Le czar nomma l’île d’Aland pour les conférences que son ministre d’État Osterman devait avoir avec le baron de Görtz. On pria le duc d’Ormond de s’en retourner, pour ne pas donner de trop violents ombrages à l’Angleterre, avec laquelle le czar ne voulait rompre que sur le point de l’invasion ; on retint seulement à Pétersbourg Irnegan, le confident du duc d’Ormond, qui fut chargé des intrigues, et qui logea dans la ville avec tant de précaution qu’il ne sortait que de nuit, et ne voyait jamais les ministres du czar que déguisé tantôt en paysan, tantôt en Tartare.
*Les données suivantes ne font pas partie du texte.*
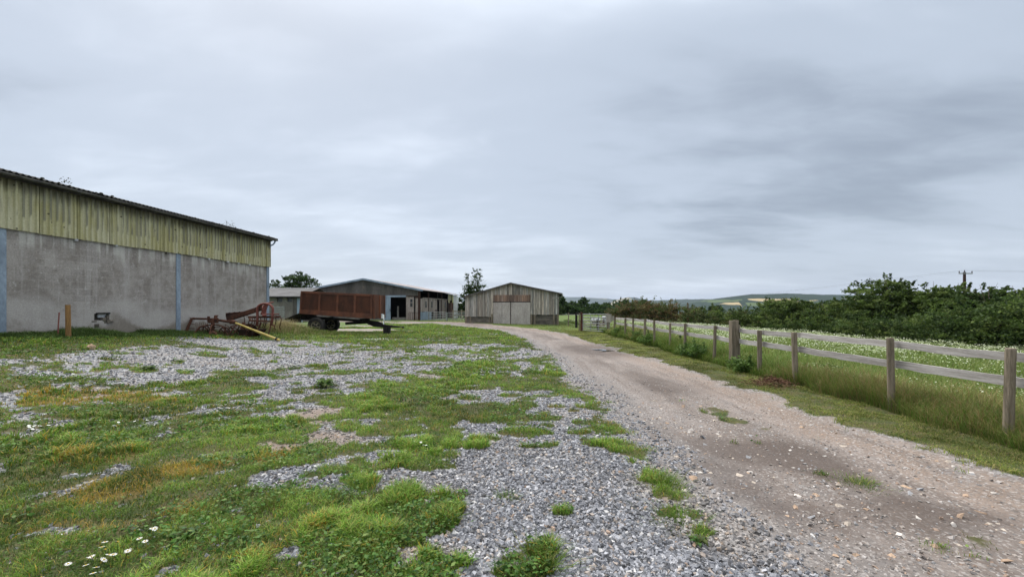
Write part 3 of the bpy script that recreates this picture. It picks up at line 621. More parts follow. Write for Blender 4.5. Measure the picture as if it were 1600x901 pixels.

Dès que le duc d’Ormond fut parti, le czar fit valoir au roi d’Angleterre sa complaisance d’avoir renvoyé le plus grand partisan du prétendant ; et le baron de Görtz, plein d’espérance, retourna en Suède.
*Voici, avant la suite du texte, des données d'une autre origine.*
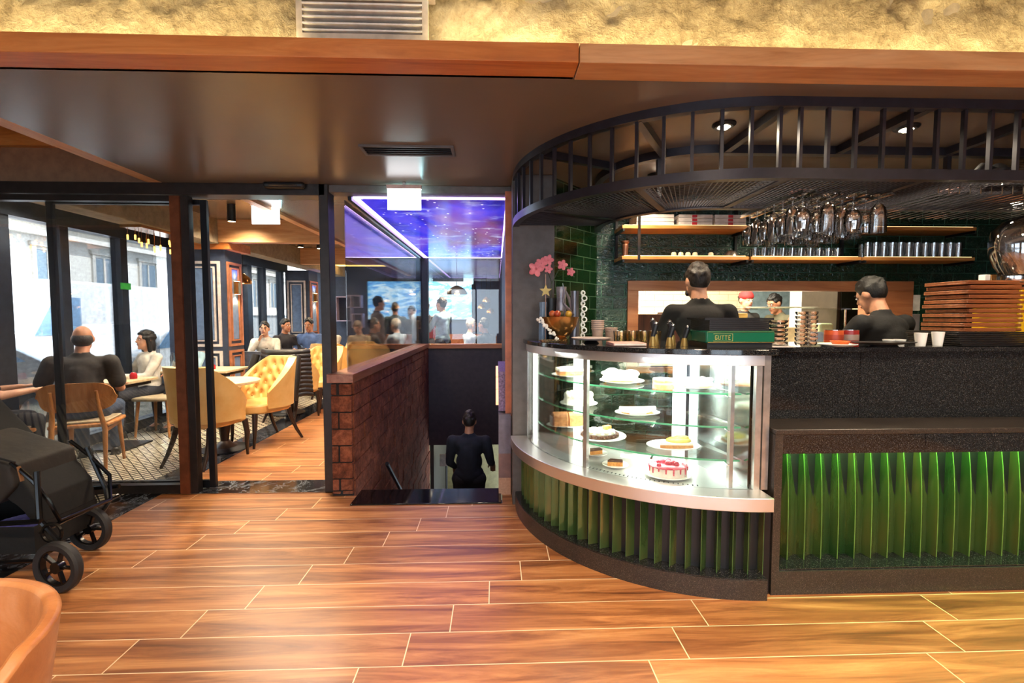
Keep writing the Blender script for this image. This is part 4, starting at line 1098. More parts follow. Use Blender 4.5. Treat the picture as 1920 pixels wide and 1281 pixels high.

Il retrouva son maître à la tête de trente-cinq mille hommes de troupes réglées, et les côtes bordées de milices. Il ne manquait au roi que de l’argent : le crédit était épuisé en dedans et en dehors du royaume. La France, qui lui avait fourni quelques subsides dans les dernières années de Louis XIV, n’en donnait plus sous la régence du duc d’Orléans, qui se conduisait par des vues toutes contraires. L’Espagne en promettait, mais elle n’était pas encore en état d’en fournir beaucoup. Le baron de Görtz donna alors une libre étendue à un projet qu’il avait déjà essayé avant d’aller en France et en Hollande : c’était de donner au cuivre la même valeur qu’à l’argent ; de sorte qu’une pièce de cuivre, dont la valeur intrinsèque est un demi-sou, passait pour quarante sous avec la marque du prince ; à peu près comme, dans une ville assiégée, les gouverneurs ont souvent payé les soldats et les bourgeois avec de la monnaie de cuir, en attendant qu’on pût avoir des espèces réelles. Ces monnaies fictices[1], inventées par la nécessité, et auxquelles la bonne foi seule peut donner un crédit durable, sont comme des billets de change, dont la valeur imaginaire peut excéder aisément les fonds qui sont dans un État.

Ces ressources sont d’un excellent usage dans un pays libre ;

  1. Dans l’édition de 1731, il y a : monnaies fictices ; dans celle de 1737, monnaies idéales ; dans celles de 1746, 1751, et de Kehl, monnaies fictives ; dans celles de 1748, 1752, 1756, 1761, 1768 (in-4°) et 1775, monnaies fictrices. L’exemplaire de 1748, avec corrections manuscrites, dont j’ai parlé dans mon avertissement, porte (au moyen d’une correction) monnaies fictices. (B.)

    — Une monnaie fictive est celle qui représente une monnaie réelle. Une monnaie fictice est celle qui est figurée, feinte, qui n’a pas de valeur intrinsèque. Le Dictionnaire de l’Académie n’a adopté que le mot fictif.